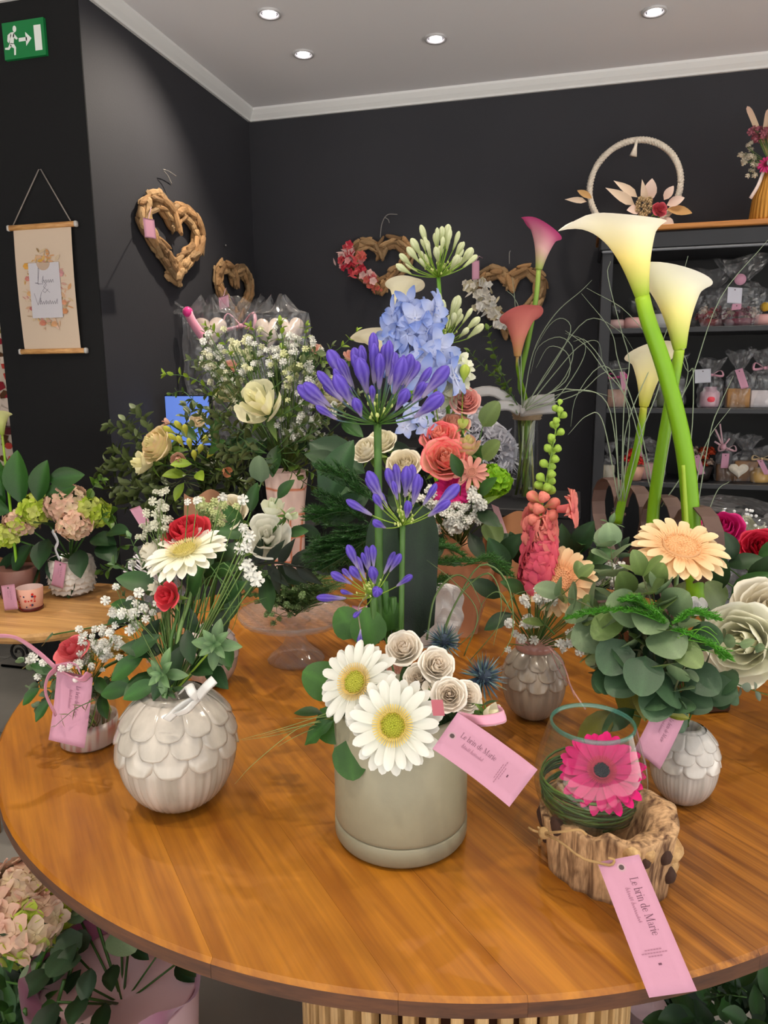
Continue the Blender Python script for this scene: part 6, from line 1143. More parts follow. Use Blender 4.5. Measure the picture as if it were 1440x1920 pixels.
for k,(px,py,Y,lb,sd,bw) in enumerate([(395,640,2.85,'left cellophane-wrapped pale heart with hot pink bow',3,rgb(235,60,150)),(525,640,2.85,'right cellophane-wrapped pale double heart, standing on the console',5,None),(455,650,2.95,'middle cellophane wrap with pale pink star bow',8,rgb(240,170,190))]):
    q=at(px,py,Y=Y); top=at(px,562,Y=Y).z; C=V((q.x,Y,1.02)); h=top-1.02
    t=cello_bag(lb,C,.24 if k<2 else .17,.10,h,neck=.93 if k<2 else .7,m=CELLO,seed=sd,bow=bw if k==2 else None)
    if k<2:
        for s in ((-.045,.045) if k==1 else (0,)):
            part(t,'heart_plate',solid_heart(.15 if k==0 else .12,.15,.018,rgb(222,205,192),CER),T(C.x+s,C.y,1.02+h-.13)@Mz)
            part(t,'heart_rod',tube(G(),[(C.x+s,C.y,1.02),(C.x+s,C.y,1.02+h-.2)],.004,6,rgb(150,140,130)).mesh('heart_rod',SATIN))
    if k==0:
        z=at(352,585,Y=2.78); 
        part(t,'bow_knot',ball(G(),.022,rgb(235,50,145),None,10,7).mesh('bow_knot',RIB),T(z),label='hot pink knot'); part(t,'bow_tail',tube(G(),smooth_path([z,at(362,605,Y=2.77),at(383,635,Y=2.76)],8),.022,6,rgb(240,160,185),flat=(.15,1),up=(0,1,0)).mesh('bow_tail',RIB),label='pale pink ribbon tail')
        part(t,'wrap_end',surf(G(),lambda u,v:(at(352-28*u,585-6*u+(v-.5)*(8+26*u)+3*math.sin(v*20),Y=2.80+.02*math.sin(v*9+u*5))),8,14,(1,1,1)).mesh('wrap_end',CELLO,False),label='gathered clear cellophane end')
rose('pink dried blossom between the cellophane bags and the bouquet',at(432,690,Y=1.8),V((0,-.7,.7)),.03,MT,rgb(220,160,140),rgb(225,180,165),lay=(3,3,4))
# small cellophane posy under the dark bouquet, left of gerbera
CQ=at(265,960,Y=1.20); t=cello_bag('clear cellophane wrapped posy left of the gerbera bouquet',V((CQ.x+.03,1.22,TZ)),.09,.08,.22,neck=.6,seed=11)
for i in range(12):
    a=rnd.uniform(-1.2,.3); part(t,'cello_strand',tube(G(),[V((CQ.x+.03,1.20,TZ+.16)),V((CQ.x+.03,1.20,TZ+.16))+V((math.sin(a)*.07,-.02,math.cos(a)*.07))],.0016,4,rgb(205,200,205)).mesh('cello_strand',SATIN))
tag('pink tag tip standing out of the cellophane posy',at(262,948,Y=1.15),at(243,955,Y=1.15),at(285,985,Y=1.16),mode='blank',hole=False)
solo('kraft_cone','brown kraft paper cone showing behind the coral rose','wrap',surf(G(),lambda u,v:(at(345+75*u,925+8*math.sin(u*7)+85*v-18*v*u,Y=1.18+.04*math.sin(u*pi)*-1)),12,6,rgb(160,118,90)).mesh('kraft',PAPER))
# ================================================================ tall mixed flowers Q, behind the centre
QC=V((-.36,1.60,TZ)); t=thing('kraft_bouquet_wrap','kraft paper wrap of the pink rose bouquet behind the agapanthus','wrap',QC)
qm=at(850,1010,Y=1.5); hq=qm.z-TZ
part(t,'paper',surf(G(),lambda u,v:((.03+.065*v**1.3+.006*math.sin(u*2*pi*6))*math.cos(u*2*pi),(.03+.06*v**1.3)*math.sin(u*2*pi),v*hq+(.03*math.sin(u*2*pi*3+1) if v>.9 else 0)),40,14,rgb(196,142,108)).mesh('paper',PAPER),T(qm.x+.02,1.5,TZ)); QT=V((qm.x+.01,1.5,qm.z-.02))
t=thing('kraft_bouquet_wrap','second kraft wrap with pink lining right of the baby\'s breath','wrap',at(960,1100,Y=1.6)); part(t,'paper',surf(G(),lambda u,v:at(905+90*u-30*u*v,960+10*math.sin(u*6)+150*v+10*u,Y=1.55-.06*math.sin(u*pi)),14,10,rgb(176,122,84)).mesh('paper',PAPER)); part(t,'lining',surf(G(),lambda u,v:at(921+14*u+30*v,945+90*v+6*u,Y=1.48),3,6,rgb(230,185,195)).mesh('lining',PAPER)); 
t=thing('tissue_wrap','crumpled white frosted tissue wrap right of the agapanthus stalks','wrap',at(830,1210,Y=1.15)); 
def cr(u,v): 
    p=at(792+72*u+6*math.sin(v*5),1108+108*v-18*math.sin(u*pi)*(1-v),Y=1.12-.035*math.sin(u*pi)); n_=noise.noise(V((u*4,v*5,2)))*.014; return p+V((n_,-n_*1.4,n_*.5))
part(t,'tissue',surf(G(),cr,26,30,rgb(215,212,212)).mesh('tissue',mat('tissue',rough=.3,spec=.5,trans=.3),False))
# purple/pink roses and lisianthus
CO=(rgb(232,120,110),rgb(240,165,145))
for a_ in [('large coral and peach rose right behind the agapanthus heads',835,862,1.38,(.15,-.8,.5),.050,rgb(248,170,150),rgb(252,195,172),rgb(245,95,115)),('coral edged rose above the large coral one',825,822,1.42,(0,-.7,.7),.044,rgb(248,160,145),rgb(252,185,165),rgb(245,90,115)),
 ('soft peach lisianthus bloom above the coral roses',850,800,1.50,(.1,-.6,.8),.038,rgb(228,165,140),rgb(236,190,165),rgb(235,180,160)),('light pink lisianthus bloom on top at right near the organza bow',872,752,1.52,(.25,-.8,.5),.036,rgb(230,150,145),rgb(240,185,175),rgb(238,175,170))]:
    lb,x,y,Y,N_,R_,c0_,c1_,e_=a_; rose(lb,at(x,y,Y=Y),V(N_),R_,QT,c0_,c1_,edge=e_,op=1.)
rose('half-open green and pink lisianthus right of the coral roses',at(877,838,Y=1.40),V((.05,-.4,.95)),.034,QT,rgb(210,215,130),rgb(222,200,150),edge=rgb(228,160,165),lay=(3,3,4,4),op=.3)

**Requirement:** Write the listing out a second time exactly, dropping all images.

**The reply:**
Continue the Blender Python script for this scene: part 6, from line 1143. More parts follow. Use Blender 4.5. Measure the picture as if it were 1440x1920 pixels.
for k,(px,py,Y,lb,sd,bw) in enumerate([(395,640,2.85,'left cellophane-wrapped pale heart with hot pink bow',3,rgb(235,60,150)),(525,640,2.85,'right cellophane-wrapped pale double heart, standing on the console',5,None),(455,650,2.95,'middle cellophane wrap with pale pink star bow',8,rgb(240,170,190))]):
    q=at(px,py,Y=Y); top=at(px,562,Y=Y).z; C=V((q.x,Y,1.02)); h=top-1.02
    t=cello_bag(lb,C,.24 if k<2 else .17,.10,h,neck=.93 if k<2 else .7,m=CELLO,seed=sd,bow=bw if k==2 else None)
    if k<2:
        for s in ((-.045,.045) if k==1 else (0,)):
            part(t,'heart_plate',solid_heart(.15 if k==0 else .12,.15,.018,rgb(222,205,192),CER),T(C.x+s,C.y,1.02+h-.13)@Mz)
            part(t,'heart_rod',tube(G(),[(C.x+s,C.y,1.02),(C.x+s,C.y,1.02+h-.2)],.004,6,rgb(150,140,130)).mesh('heart_rod',SATIN))
    if k==0:
        z=at(352,585,Y=2.78); 
        part(t,'bow_knot',ball(G(),.022,rgb(235,50,145),None,10,7).mesh('bow_knot',RIB),T(z),label='hot pink knot'); part(t,'bow_tail',tube(G(),smooth_path([z,at(362,605,Y=2.77),at(383,635,Y=2.76)],8),.022,6,rgb(240,160,185),flat=(.15,1),up=(0,1,0)).mesh('bow_tail',RIB),label='pale pink ribbon tail')
        part(t,'wrap_end',surf(G(),lambda u,v:(at(352-28*u,585-6*u+(v-.5)*(8+26*u)+3*math.sin(v*20),Y=2.80+.02*math.sin(v*9+u*5))),8,14,(1,1,1)).mesh('wrap_end',CELLO,False),label='gathered clear cellophane end')
rose('pink dried blossom between the cellophane bags and the bouquet',at(432,690,Y=1.8),V((0,-.7,.7)),.03,MT,rgb(220,160,140),rgb(225,180,165),lay=(3,3,4))
# small cellophane posy under the dark bouquet, left of gerbera
CQ=at(265,960,Y=1.20); t=cello_bag('clear cellophane wrapped posy left of the gerbera bouquet',V((CQ.x+.03,1.22,TZ)),.09,.08,.22,neck=.6,seed=11)
for i in range(12):
    a=rnd.uniform(-1.2,.3); part(t,'cello_strand',tube(G(),[V((CQ.x+.03,1.20,TZ+.16)),V((CQ.x+.03,1.20,TZ+.16))+V((math.sin(a)*.07,-.02,math.cos(a)*.07))],.0016,4,rgb(205,200,205)).mesh('cello_strand',SATIN))
tag('pink tag tip standing out of the cellophane posy',at(262,948,Y=1.15),at(243,955,Y=1.15),at(285,985,Y=1.16),mode='blank',hole=False)
solo('kraft_cone','brown kraft paper cone showing behind the coral rose','wrap',surf(G(),lambda u,v:(at(345+75*u,925+8*math.sin(u*7)+85*v-18*v*u,Y=1.18+.04*math.sin(u*pi)*-1)),12,6,rgb(160,118,90)).mesh('kraft',PAPER))
# ================================================================ tall mixed flowers Q, behind the centre
QC=V((-.36,1.60,TZ)); t=thing('kraft_bouquet_wrap','kraft paper wrap of the pink rose bouquet behind the agapanthus','wrap',QC)
qm=at(850,1010,Y=1.5); hq=qm.z-TZ
part(t,'paper',surf(G(),lambda u,v:((.03+.065*v**1.3+.006*math.sin(u*2*pi*6))*math.cos(u*2*pi),(.03+.06*v**1.3)*math.sin(u*2*pi),v*hq+(.03*math.sin(u*2*pi*3+1) if v>.9 else 0)),40,14,rgb(196,142,108)).mesh('paper',PAPER),T(qm.x+.02,1.5,TZ)); QT=V((qm.x+.01,1.5,qm.z-.02))
t=thing('kraft_bouquet_wrap','second kraft wrap with pink lining right of the baby\'s breath','wrap',at(960,1100,Y=1.6)); part(t,'paper',surf(G(),lambda u,v:at(905+90*u-30*u*v,960+10*math.sin(u*6)+150*v+10*u,Y=1.55-.06*math.sin(u*pi)),14,10,rgb(176,122,84)).mesh('paper',PAPER)); part(t,'lining',surf(G(),lambda u,v:at(921+14*u+30*v,945+90*v+6*u,Y=1.48),3,6,rgb(230,185,195)).mesh('lining',PAPER)); 
t=thing('tissue_wrap','crumpled white frosted tissue wrap right of the agapanthus stalks','wrap',at(830,1210,Y=1.15)); 
def cr(u,v): 
    p=at(792+72*u+6*math.sin(v*5),1108+108*v-18*math.sin(u*pi)*(1-v),Y=1.12-.035*math.sin(u*pi)); n_=noise.noise(V((u*4,v*5,2)))*.014; return p+V((n_,-n_*1.4,n_*.5))
part(t,'tissue',surf(G(),cr,26,30,rgb(215,212,212)).mesh('tissue',mat('tissue',rough=.3,spec=.5,trans=.3),False))
# purple/pink roses and lisianthus
CO=(rgb(232,120,110),rgb(240,165,145))
for a_ in [('large coral and peach rose right behind the agapanthus heads',835,862,1.38,(.15,-.8,.5),.050,rgb(248,170,150),rgb(252,195,172),rgb(245,95,115)),('coral edged rose above the large coral one',825,822,1.42,(0,-.7,.7),.044,rgb(248,160,145),rgb(252,185,165),rgb(245,90,115)),
 ('soft peach lisianthus bloom above the coral roses',850,800,1.50,(.1,-.6,.8),.038,rgb(228,165,140),rgb(236,190,165),rgb(235,180,160)),('light pink lisianthus bloom on top at right near the organza bow',872,752,1.52,(.25,-.8,.5),.036,rgb(230,150,145),rgb(240,185,175),rgb(238,175,170))]:
    lb,x,y,Y,N_,R_,c0_,c1_,e_=a_; rose(lb,at(x,y,Y=Y),V(N_),R_,QT,c0_,c1_,edge=e_,op=1.)
rose('half-open green and pink lisianthus right of the coral roses',at(877,838,Y=1.40),V((.05,-.4,.95)),.034,QT,rgb(210,215,130),rgb(222,200,150),edge=rgb(228,160,165),lay=(3,3,4,4),op=.3)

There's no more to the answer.